### Work instructions
Below is some material; set it all down exactly, apart from the pictures.

================

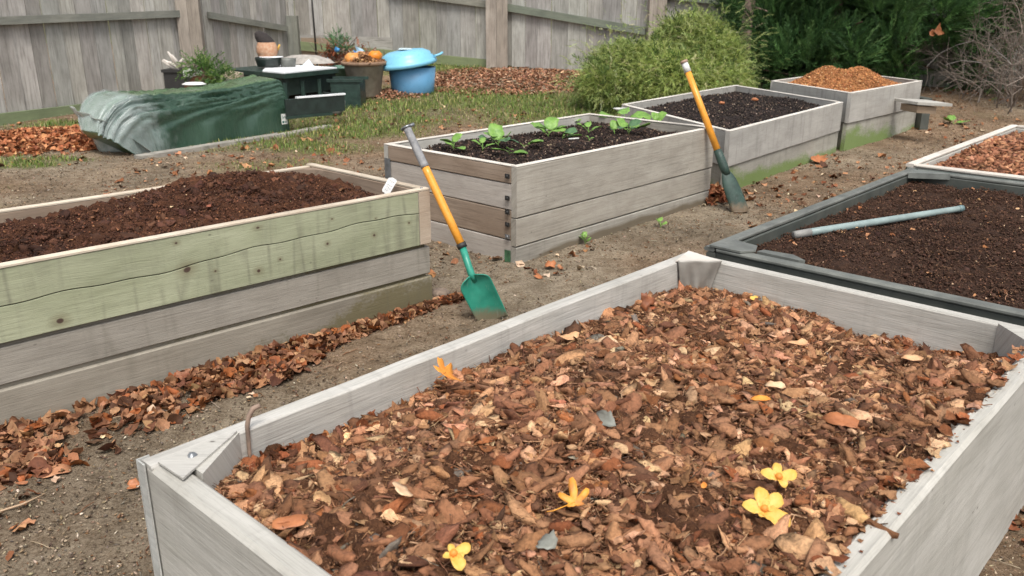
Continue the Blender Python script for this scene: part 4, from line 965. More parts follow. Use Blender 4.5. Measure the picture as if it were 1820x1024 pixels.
# ------------------------------------------------------------------ spades, pipe, hook, plate
def spade1():
    tip = pz(876, 566, .0); top = pz(722, 225, .97)
    r = empty('spade', tip, 'green bladed spade with an orange shaft leaning on the pale green bed', 'spade', 'garden spades')
    # the blade and socket bend away a little from the shaft
    ax = pz(838, 488, .255); sh = pz(820, 435, .385)
    d = (top - sh); L = np.linalg.norm(d)
    P = lambda t: sh + d * t
    mb = MB(); mb.tube([P(-.02), P(.25), P(.60), P(.665)], [.0215, .022, .0215, .0205], 16); mb.build('shaft', M['orange_plastic'], r)
    mb = MB(); mb.tube([P(.655), P(.68), P(.95), P(.985)], [.0235, .0225, .0205, .022], 16); mb.build('hand_grip', M['grey_plastic'], r)
    side = np.array([1., 0, 0]); dn = d / L; side = side - dn * np.dot(side, dn); side /= np.linalg.norm(side)
    mb = MB(); mb.tube([P(.985), P(1.0)], [.026, .027], 16); mb.tube([P(.992) - side * .032, P(.992) + side * .045], [.008, .009], 8); mb.build('end_cap', M['steel'], r)
    mb = MB(); mb.tube([P(-.028), P(.012)], [.026, .026], 16); mb.build('collar', M['black_iron'], r)
    mb = MB(); mb.tube([P(-.02), sh + (ax - sh) * .5, ax, ax + (tip - ax) * .15], [.0195, .019, .0185, .012], 14); mb.build('socket', M['green_metal'], r)
    # blade, tip buried a little
    top_b = ax; bot = tip + (tip - ax) * .06
    ad = bot - top_b; Lb = np.linalg.norm(ad); ad /= Lb
    sd = np.array([1., .12, 0]); sd -= ad * np.dot(sd, ad); sd /= np.linalg.norm(sd); nn = np.cross(ad, sd)
    if nn[1] > 0: nn = -nn
    n, m = 26, 21; G = np.zeros((n, m, 3))
    for i in range(n):
        s = i / (n - 1); w = .083 * min(1, (1 - (1 - min(1, (s + .012) / .20)) ** 2) ** .5) * (1 - .06 * max(0, s - .4))
        for j in range(m):
            x = (j / (m - 1) - .5) * 2
            dish = .022 * (abs(x) ** 2.6) * (1 - .35 * s) + .010 * (1 - s) ** 3 - .012 * math.exp(-(x / .22) ** 2) * max(0, 1 - s * 2.6)
            G[i, j] = top_b + ad * (s * Lb - .012 * abs(x) ** 2 * (1 if s < .3 else 0) * 0) + sd * x * w + nn * dish
    mb = MB(); mb.grid(G); o = mb.build('blade', M['green_metal'], r); md = o.modifiers.new('s', 'SOLIDIFY'); md.thickness = .005; md.offset = 0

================

### Expected answer
Continue the Blender Python script for this scene: part 4, from line 965. More parts follow. Use Blender 4.5. Measure the picture as if it were 1820x1024 pixels.
# ------------------------------------------------------------------ spades, pipe, hook, plate
def spade1():
    tip = pz(876, 566, .0); top = pz(722, 225, .97)
    r = empty('spade', tip, 'green bladed spade with an orange shaft leaning on the pale green bed', 'spade', 'garden spades')
    # the blade and socket bend away a little from the shaft
    ax = pz(838, 488, .255); sh = pz(820, 435, .385)
    d = (top - sh); L = np.linalg.norm(d)
    P = lambda t: sh + d * t
    mb = MB(); mb.tube([P(-.02), P(.25), P(.60), P(.665)], [.0215, .022, .0215, .0205], 16); mb.build('shaft', M['orange_plastic'], r)
    mb = MB(); mb.tube([P(.655), P(.68), P(.95), P(.985)], [.0235, .0225, .0205, .022], 16); mb.build('hand_grip', M['grey_plastic'], r)
    side = np.array([1., 0, 0]); dn = d / L; side = side - dn * np.dot(side, dn); side /= np.linalg.norm(side)
    mb = MB(); mb.tube([P(.985), P(1.0)], [.026, .027], 16); mb.tube([P(.992) - side * .032, P(.992) + side * .045], [.008, .009], 8); mb.build('end_cap', M['steel'], r)
    mb = MB(); mb.tube([P(-.028), P(.012)], [.026, .026], 16); mb.build('collar', M['black_iron'], r)
    mb = MB(); mb.tube([P(-.02), sh + (ax - sh) * .5, ax, ax + (tip - ax) * .15], [.0195, .019, .0185, .012], 14); mb.build('socket', M['green_metal'], r)
    # blade, tip buried a little
    top_b = ax; bot = tip + (tip - ax) * .06
    ad = bot - top_b; Lb = np.linalg.norm(ad); ad /= Lb
    sd = np.array([1., .12, 0]); sd -= ad * np.dot(sd, ad); sd /= np.linalg.norm(sd); nn = np.cross(ad, sd)
    if nn[1] > 0: nn = -nn
    n, m = 26, 21; G = np.zeros((n, m, 3))
    for i in range(n):
        s = i / (n - 1); w = .083 * min(1, (1 - (1 - min(1, (s + .012) / .20)) ** 2) ** .5) * (1 - .06 * max(0, s - .4))
        for j in range(m):
            x = (j / (m - 1) - .5) * 2
            dish = .022 * (abs(x) ** 2.6) * (1 - .35 * s) + .010 * (1 - s) ** 3 - .012 * math.exp(-(x / .22) ** 2) * max(0, 1 - s * 2.6)
            G[i, j] = top_b + ad * (s * Lb - .012 * abs(x) ** 2 * (1 if s < .3 else 0) * 0) + sd * x * w + nn * dish
    mb = MB(); mb.grid(G); o = mb.build('blade', M['green_metal'], r); md = o.modifiers.new('s', 'SOLIDIFY'); md.thickness = .005; md.offset = 0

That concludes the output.